Education opens the doors to opportunity in the United States. It is the key to social and economic mobility. Yet, most Americans are surprised to learn that our federal Constitution does not provide the right to an education at all. San Antonio Ind. School Dist. v. Rodriguez (1971).
We must look to the states to determine which rights, if any, we have to an education. A limited number of state constitutions explicitly recognize education to be a fundamental right, entitling all students to the same quality of education regardless of neighborhood or income. Other state constitutions require the provision of education services (thorough and efficient education, etc.) by the state without conveying a right to students. Others barely address education at all.
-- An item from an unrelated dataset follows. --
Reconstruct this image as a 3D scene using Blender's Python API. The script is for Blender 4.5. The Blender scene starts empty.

As a result, American education has developed into a hodge-podge quilt of different rights, access, and quality standards that depend entirely upon where children live.
Even within states, school districts vary widely in resources and quality. Some states rely heavily on local property taxes and wealth, while others allocate resources more equitably across all districts. The disparities have led to vastly different educational systems and outcomes. Parents and education activists from poor districts have turned to state constitutions for help.
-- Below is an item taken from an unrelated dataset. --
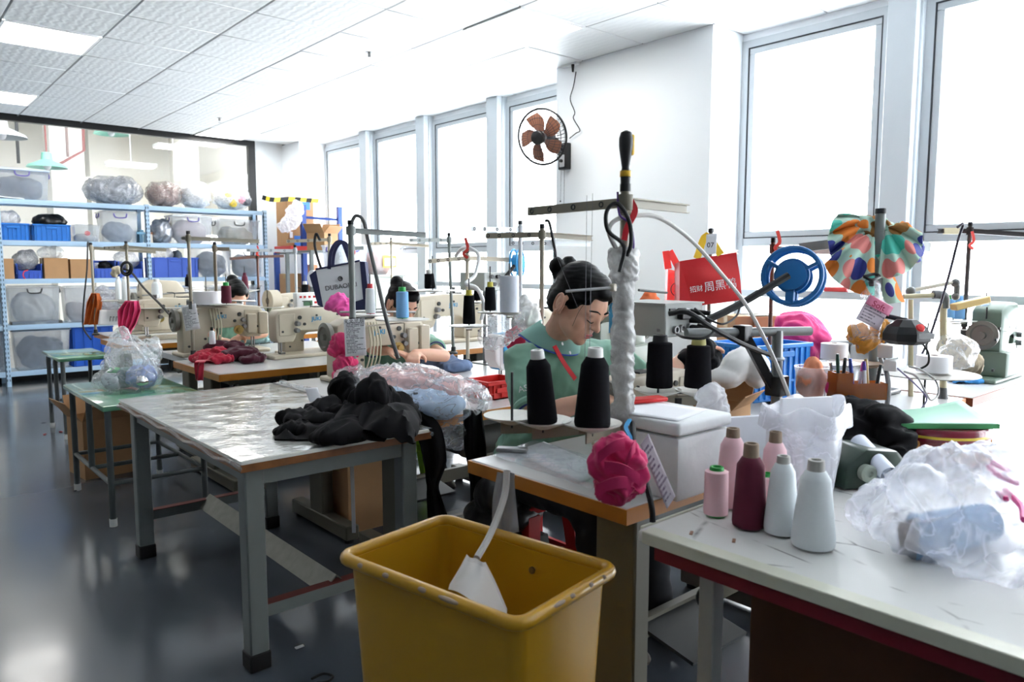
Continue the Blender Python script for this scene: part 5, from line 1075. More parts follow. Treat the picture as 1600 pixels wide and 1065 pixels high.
Tt('white-lidded tote with pale pink contents on the second shelf', 272, 336, 3, .36, pinkp, whitem, M('purple_latch'), .85, 5)
Tt('tote with dark and tan rolls on the second shelf, right end', 344, 408, 3, .33, beigec, None, darkrub, .75, 6)
# third
Bx('narrow brown carton with a white label, third shelf far left', 3, 22, 2, .22)
Cc('low royal blue picking bin with a red string, third shelf', 24, 66, 2, .17, low=True); Bg('grey bags bulging out of the low blue bin', 24, 62, 2, .22, greybag, 39, dz=.10)
tag(MB().tube([PY(44,422,SY0+.0), PY(38,424,SY0-.0), PY(36,430,SY0), PY(39,436,SY0), PY(37,442,SY0)], .006, 6).build('string', M('red_string', (226,60,60), .6)), 'red string hanging from the low blue bin', 'string')
Bx('brown carton with crumpled film on top, third shelf', 68, 107, 2, .23); Bg('crumpled clear film on the brown carton', 64, 106, 2, .12, film, 40, dz=.235)
Bx('plain brown carton beside the stand pole, third shelf', 109, 144, 2, .22)
Cc('low royal blue bin with white and black spools, third shelf middle', 145, 182, 2, .21, low=True); Bg('black cloth lying in the middle low blue bin', 157, 180, 2, .10, blackcloth, 41, dz=.09)
roll_ = E('thread_spool', 'white spool standing in the middle low blue bin', 'spool', (onx(152,0), SY0+.16, LV[2]+.01)); MB().lathe([(.04,0),(.04,.012),(.03,.02),(.03,.15),(.04,.158),(.04,.17)]).build('spool', paper, roll_)
Cc('low royal blue bin left of the middle post, third shelf', 184, 224, 2, .20, low=True); Bg('white bag with red tie on the low blue bin by the post', 184, 222, 2, .22, milky, 42, dz=.12)
Cc('long royal blue crate with small bags on top, third shelf', 236, 311, 2, .25, royal, ribs=4); Bg('small white bags lying in the long blue crate', 246, 276, 2, .15, milky, 43, dz=.21); Bg('dark grey bundle in the long blue crate', 276, 288, 2, .12, dkgr, 44, dz=.21)
Tt('cloudy tote with grey contents on the third shelf', 309, 364, 2, .38, dkgr, None, None, .9, 7)
Tt('cloudy tote with pale bags, third shelf right end', 366, 412, 2, .36, M('grey_mixed', (150,154,160), .85, var=.2), None, darkrub, .85, 8)
# fourth and fifth
Tt('wide clear tote full of white quilts on the fourth shelf', 8, 92, 1, .43, palec, None, darkrub, .85, 9)
t = Tt('clear tote with rolled pale pads on the fourth shelf', 98, 150, 1, .42, M('pad_pink', (196,186,184), .8), None, None, .6, 10)
Tt('clear tote behind the propped sheet on the fourth shelf', 152, 222, 1, .40, dkgr, M('lilac_lid'), None, .7, 11)
Tt('tote with lilac lid behind the white cone, fourth shelf', 232, 300, 1, .40, M('lilac_cloth', (170,170,196), .85), M('lilac_lid'), None, .7, 12)
Tt('tote behind the farther worker, fourth shelf', 330, 408, 1, .40, dkgr, None, None, .7, 13)
Tt('dark slate tote on the lowest shelf at the left', 12, 104, 0, .46, M('slate_cloth', (82,96,112), .85), M('slate_lid', (120,136,152), .4), None, .85, 14)
bk = MB().box((onx(54,0), SY0+.18, LV[0]+.515), (.50, .20, .07)).bevel(.02, 2).build('black_case', M('black_bag'), None); tag(bk, 'flat black case on top of the dark slate tote', 'case')
q = MB().box((onx(58,0), SY0+.079, LV[0]+.515), (.10, .004, .03)).build('case_label', M('grey_label_plain', (150,150,150), .5), bk); q.matrix_parent_inverse = Matrix.Translation(-bk.location)
Cc('deep royal blue crate on the lowest shelf', 104, 172, 0, .46, M('deep_blue', (28,84,180), .4)); Bg('clear film bag in the deep blue crate', 108, 150, 0, .12, film, 45, dz=.42)
Tt('grey tote at the very left edge of the lowest shelf', -70, 6, 0, .44, dkgr, None, None, .8, 15)
# ---------------------------------------------------------------- blue and red rack with cartons, right of the shelf
r2 = E('pallet_rack', 'dark blue and red heavy rack by the far corner', 'rack', (4.36, 9.35, 0)); o2 = r2.location; L2 = lambda m: m.xform(Matrix.Translation(-o2))
nb = M('navy_rack', (38,72,150), .4); rb_ = M('red_rack', (206,70,66), .4)
q = PY(473, 320, 9.1); ptop = q.z
for x, y, top in ((q.x, 9.1, ptop), (PY(530,323,8.98).x, 8.98, PY(530,323,8.98).z), (4.22, 9.56, 1.5)): L2(MB().b2((x-.03, y-.03, 0), (x+.03, y+.03, top))).build('post', nb, r2)
L2(MB().b2((4.19, 9.06, 1.50), (4.60, 9.12, 1.58)).b2((4.19, 9.12, 1.50), (4.24, 9.56, 1.58))).build('beam', rb_, r2); L2(MB().b2((4.19, 9.06, .78), (4.60, 9.12, .85))).build('beam', rb_, r2)
L2(MB().beam((q.x, 9.1, 1.95), (PY(530,323,8.98).x, 8.98, 1.93), .03)).build('brace', nb, r2); L2(MB().b2((4.2, 9.1, 1.48), (4.6, 9.56, 1.50)).b2((4.2, 9.1, .76), (4.6, 9.56, .78))).build('deck', greyst, r2)
ct = carton('tall carton with blue printed panels on the red-beamed rack', (4.40, 9.36, 1.585), (.36, .34, .62), 0)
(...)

Before 1960 only two states embraced education as a fundamental right: Wyoming and North Carolina. In 1960 Maryland added education to its Declaration of Rights. Since Brown v. Board of Education, education activists throughout the country have demanded access to a quality education for all children. These activists turned to state courts to encourage them to require states to provide more equitable access to a high-quality education when state constitutions did contain this explicit requirement. They argued that such states must allocate resources so that all students receive the same high-quality education regardless of income or neighborhood. Their arguments often attacked financing schemes that relied on local property taxes for the bulk of school resources.
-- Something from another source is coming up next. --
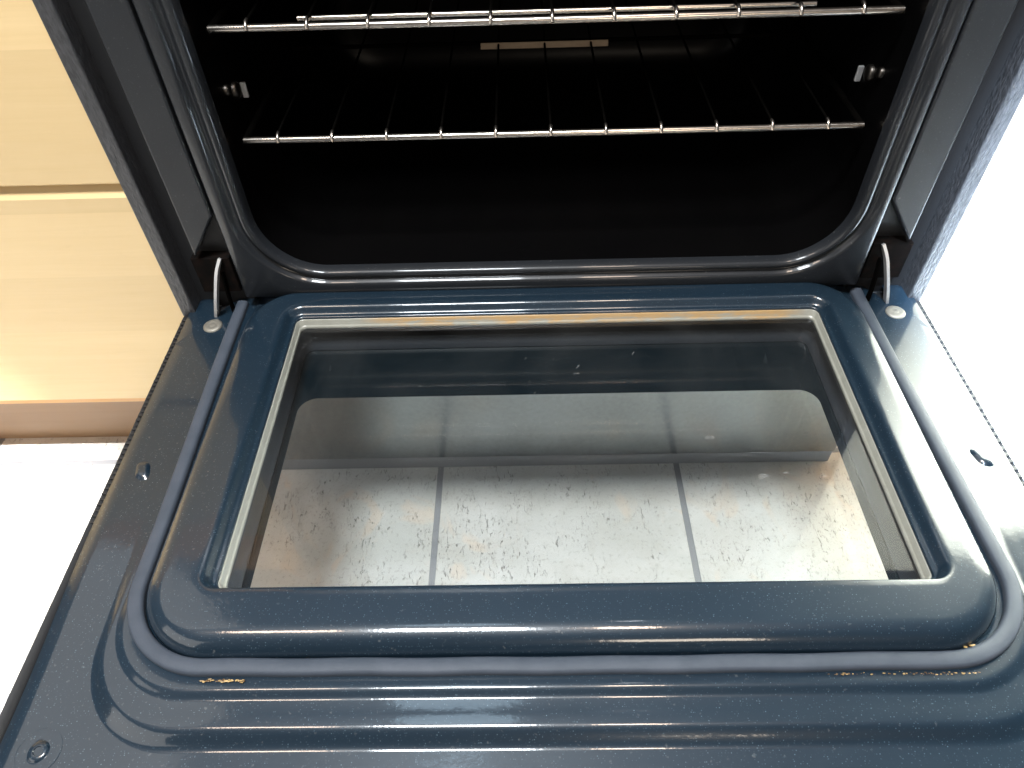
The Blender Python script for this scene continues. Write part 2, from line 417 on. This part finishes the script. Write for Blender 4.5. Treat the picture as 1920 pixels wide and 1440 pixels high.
# pressed dimples: small embossed slots
def dimple(x, y):
    rgs = []
    for s, z in ((1.15, -.0001), (1.0, .0006), (.85, .0016), (.62, .0023), (.35, .0026), (.05, .0027)):
        rgs.append([Vector((x+px_*s+py_*-.25*s, y+py_*s, z)) for px_, py_ in rr(-.0055, .0055, -.0085, .0085, .0052, .0052, 5, 2)])
    V, F = loft(rgs); return fix_normals(mesh_obj('pressed_dimple', V, F, M['enamel_blue'], door))
dimple(-.348, -.205); dimple(.350, -.205)

# black outer shell of the door, with its ribbed edge
sh = []
def shr(x0, x1, y0, y1, rr_, z): sh.append([Vector((x, y, z)) for x, y in rr(x0, x1, y0, y1, rr_, rr_)])
shr(-.3700, .3700, -.5640, .0160, .004, -.0095)
shr(-.3710, .3710, -.5650, -.0002, .004, -.0095)
shr(-.3735, .3735, -.5675, -.0002, .004, -.0060)
shr(-.3770, .3770, -.5700, -.0002, .005, -.0045)
shr(-.3785, .3785, -.5715, -.0002, .005, -.0060)
shr(-.3785, .3785, -.5715, -.0002, .005, -.0300)
shr(-.3765, .3765, -.5700, -.0012, .005, -.0360)
shr(-.262, .272, -.345, -.022, .02, -.0360)
shr(-.262, .272, -.345, -.022, .02, .0)
V, F = loft(sh); shell = fix_normals(mesh_obj('door_shell', V, F, M['black'], door), 40)
# small punched ribs along both outer edges near the hinge
def ribs(sx_):
    bm = bmesh.new(); n = 34 if sx_ > 0 else 46
    for k in range(n):
        y = -.012-.245*k/n; s = (.0016 if sx_ > 0 else .0008)+.0006*random.random()
        box_bm(bm, sx_*.3747-.0022, sx_*.3747+.0022, y-s, y+s, -.0058, -.0030-.0012*random.random(), .0005)
    me = bpy.data.meshes.new('vent_ribs'); bm.to_mesh(me); bm.free()
    o = bpy.data.objects.new('vent_ribs', me); C.objects.link(o); me.materials.append(M['black']); o.parent = door
ribs(-1); ribs(1)

# window frame (cream bead around the inner pane)
fr_ = []
for d, z in ((-.0010, .0104), (.0004, .0106), (.0010, .0100), (.0012, .0042), (.0017, .0036), (.0024, .0032), (.0028, .0024), (.0028, .0006), (-.0010, .0006)):
    fr_.append([Vector((x, y, z)) for x, y in rr(WX0+d, WX1-d, WY0+d, WY1-d, .006, .006)])
V, F = loft(fr_); wf = fix_normals(mesh_obj('window_frame', V, F, M['frame'], door), 60)
# panes
def pane(name, x0, x1, y0, y1, z, th, r, mat):
    pts = rr(x0, x1, y0, y1, r, r, 6, 2)
    return mesh_obj(name, [(x, y, z) for x, y in pts], [tuple(range(len(pts)))], mat, door, smooth=False)
pane('inner_glass', WX0+.001, WX1-.001, WY0+.001, WY1-.001, .0020, 0, .006, M['glass'])
# dried smears on the inner pane: thin irregular films with ragged outlines
def smears():
    for (x, y, a, b, al) in [(0.1672, -0.2221, 0.01, 0.004, 0.5), (0.1865, -0.2188, 0.007, 0.002, 0.35), (0.2153, -0.2231, 0.006, 0.003, 0.4), (0.1676, -0.1978, 0.016, 0.0008, 0.45), (0.0225, -0.1031, 0.006, 0.0018, 0.5), (0.0245, -0.0949, 0.0018, 0.005, 0.5), (0.078, -0.0779, 0.0012, 0.004, 0.5), (-0.016, -0.1261, 0.0012, 0.003, 0.6), (-0.0241, -0.0823, 0.001, 0.003, 0.5), (0.2126, -0.1782, 0.005, 0.002, 0.25), (0.1309, -0.1811, 0.008, 0.004, 0.15)]:
        n_ = 18; vs_ = []
        for k in range(n_):
            t = 2*math.pi*k/n_
            vs_.append((x+a*.5*math.cos(t)*(1+random.uniform(-.35, .25))+.3*b*math.sin(t), y+b*.5*math.sin(t)*(1+random.uniform(-.4, .3)), .0022))
        mesh_obj('smear', vs_, [tuple(range(n_))], M['smear'], door, smooth=False)
smears()
# tunnel between the panes
tn = []
for d, z in ((.000, .0004), (-.006, -.004), (-.008, -.012), (-.008, -.022), (-.003, -.0265), (-.001, -.0335)):
    tn.append([Vector((x, y, z)) for x, y in rr(WX0+d, WX1-d, WY0+d, WY1-d, .008-d, .008-d)])
V, F = loft(tn); fix_normals(mesh_obj('window_tunnel', V, F, M['tunnel'], door), 60)
OX0, OX1, OY0, OY1 = -.2445, .2545, -.3420, -.0955
bd = [[Vector((x, y, -.0342)) for x, y in rr(OX0, OX1, OY0, OY1, .018, .018)],
      [Vector((x, y, -.0342)) for x, y in rr(-.270, .280, -.352, -.014, .012, .012)]]
V, F = loft(bd); fix_normals(mesh_obj('glass_border', V, F, M['frit'], door))
pane('outer_glass', -.268, .278, -.350, -.016, -.0350, 0, .01, M['glass2'])

# gasket: U-shaped silicone strip
path = []
def gx(y): return -.3115-.0045*ss(-.33, -.02, y)
ys = [.006-(.311)*k/40 for k in range(41)]
for y in ys: path.append(Vector((gx(y), y, .0062)))
gr = .066
for k in range(1, 25):
    a = math.pi+math.pi/2*k/24; path.append(Vector((-.3115+gr+gr*math.cos(a), -.3078+gr*math.sin(a), .0062)))
for k in range(1, 60):
    t = k/60; path.append(Vector((-.3115+gr+(.631-2*gr)*t, -.3738-.0012*math.sin(t*math.pi)+.0003*math.sin(t*37), .0062)))
for k in range(0, 25):
    a = -math.pi/2+math.pi/2*k/24; path.append(Vector((.3195-gr+gr*math.cos(a), -.3078+gr*math.sin(a), .0062)))
for y in reversed(ys): path.append(Vector((.3195-.006*ss(-.33, -.02, y), y, .0062)))
for p_ in path:
    p_.z = .0040+.0024*fade(p_.y)
sec = [(-.0052, -.0075), (-.0058, -.001), (-.0052, .0012), (-.0036, .0022), (0, .0024), (.0036, .0022), (.0052, .0012), (.0058, -.001), (.0052, -.0075)]
V, F = sweep(path, lambda i, t: sec); fix_normals(mesh_obj('gasket', V, F, M['gasket'], door), 70)

# rivet and screw
def disc(name, x, y, z, prof, mat, par, n=28):
    rgs = [[Vector((x+r*math.cos(2*math.pi*k/n), y+r*math.sin(2*math.pi*k/n), z+h)) for k in range(n)] for r, h in prof]
    V, F = loft(rgs); F.append(tuple((len(rgs)-1)*n+k for k in range(n)))
    return fix_normals(mesh_obj(name, V, F, mat, par), 50)
for x in (-.3395, .3435):
    disc('rivet', x, -.0255, -.0002, ((.0096, 0), (.0094, .0010), (.0084, .0018), (.0060, .0022), (.0040, .0021), (.0034, .0019), (.0026, .0022), (.001, .0023)), M['rivet'], door)
for x in (-.3425, .3465):
    scw = disc('screw', x, -.4225, -.0074, ((.0148, 0), (.0145, .0005), (.0130, .0007), (.0090, .0004), (.0072, .0002), (.0066, .0006), (.0060, .0014), (.0045, .0019), (.0030, .0020), (.0026, .0014), (.001, .0013)), M['enamel_blue'], door)
    me = scw.data
disc_m = None

# --- front frame of the body: rings around the cavity mouth (x, z plane, y is depth)
CX0, CX1, CZ0, CZ1 = -.2800, .2850, .0430, .4300
fr2 = []
def fring(d, y, x=None):
    fr2.append([Vector((px_, y, pz_)) for px_, pz_ in rr(CX0-d, CX1+d, CZ0-d*.8, CZ1+d, .05+d, .062+d)])
for d, y in ((-.0016, .013), (-.0010, .010), (.0004, .0055), (.0022, .0028), (.0045, .0018), (.0070, .0026), (.0092, .0048), (.0110, .0062), (.0126, .0060), (.0142, .0040), (.0156, .0016), (.0172, .0002), (.0190, 0.0)):
    fring(d, y)
def rect_ring(x, zb, zt, y): fr2.append([Vector((px_, y, pz_)) for px_, pz_ in rr(-x, x+.001, zb, zt, .002, .002)])
rect_ring(.3060, .016, .478, .0); rect_ring(.3080, .0145, .480, .0015); rect_ring(.3090, .013, .482, .012)
V, F = loft(fr2); ff = op(fix_normals(mesh_obj('front_frame', V, F, M['enamel_black'])))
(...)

California started the ball rolling when its supreme court held in Serrano v. Priest (1976) that education is a fundamental right under its constitution. Courts in Connecticut, Washington, and West Virginia soon followed suit. Mississippi, Oklahoma, Wisconsin, and Kentucky recognized the right to a quality education under their state constitutions in the 1980s. Rose v. Council for Better Educ., 790 S.W.2d 186, 205 (Ky. 1989). In Kentucky, the court defined seven capabilities that an education system must provide to each child, which were subsequently adopted by courts in Alabama, Arkansas, Kansas, Massachusetts, New Hampshire, North Carolina, South Carolina, and Texas. www.educationjustice.org/states/kentucky.html.
The movement picked up steam in the 1990s as 12 more state courts acknowledged a right to education. In 1993, Alabama, Minnesota, New Hampshire, and Tennessee were added to the list, followed one year later by North Dakota and Virginia. By the end of the decade, Arkansas, Connecticut, Montana, New Jersey, South Carolina, and Vermont had joined the ranks.
The legal strategies in these lawsuits focused on resources and financing as a means of obtaining education equity because there was no recognized, uniform means of measuring “outputs,” i.e., whether students throughout this country were learning to high educational standards.
When President Lyndon B. Johnson announced the War on Poverty, he recognized the critical role education played in helping the poor and disadvantaged realize the American ideal of self-determination. He believed there was an appropriate federal role and worked to define it. But at the time, there was not even a consensus definition of education, let alone a means of measuring how well the nation was educating its youth. Francis Keppel, Johnson’s commissioner of education, began the conversations that led to the National Assessment of Education Progress (NAEP), one of the only national tests that exists to report how our nation’s children are performing. He also began working with Congress toward passage of the Elementary and Secondary Education Act (ESEA) in 1965, the first comprehensive and substantial federal investment in education.
In 1970 President Richard Nixon established the National Institute of Education to improve educational quality by connecting education research findings to practices in the states. President Jimmy Carter later made education a national priority by establishing a separate U.S. Department of Education. In the 1980s, Americans’ concerns shifted from a focus on the space race in the 1950s to Japan and economic competitiveness. President Ronald Reagan established the National Commission on Excellence in Education, which released the Nation at Risk report in 1983, critiquing the status and standards of American education. The report provided momentum for a growing movement to set quality standards for all schools.
Conversations began in earnest regarding what schools are expected to teach and what students are expected to learn. In 1984, President Regan declared, “America’s schools don’t need new spending programs; they need tougher standards. . . .” Ronald Reagan, Remarks at the National Conservative Action Conference Dinner, Ronald Reagan Presidential Library (Mar. 2, 1984). By the end of that decade, the standards movement was in full swing. In 1989, President George H. Bush convened the nation’s governors for an education summit. www.archives.nysed.gov/edpolicy/research/res_essay_bush_ghw_edsummit.shtml. The meeting sought to focus the governors on establishing education goals for the nation.
In 1990, President Bush used his state of the union address to lay out the six national education goals. He then created the National Education Goals Panel in July 1990 to establish a shared set of goals and to raise awareness of expected student outcomes. www.archives.nysed.gov/edpolicy/research/res_essay_bush_ghw_goalspanel.shtml.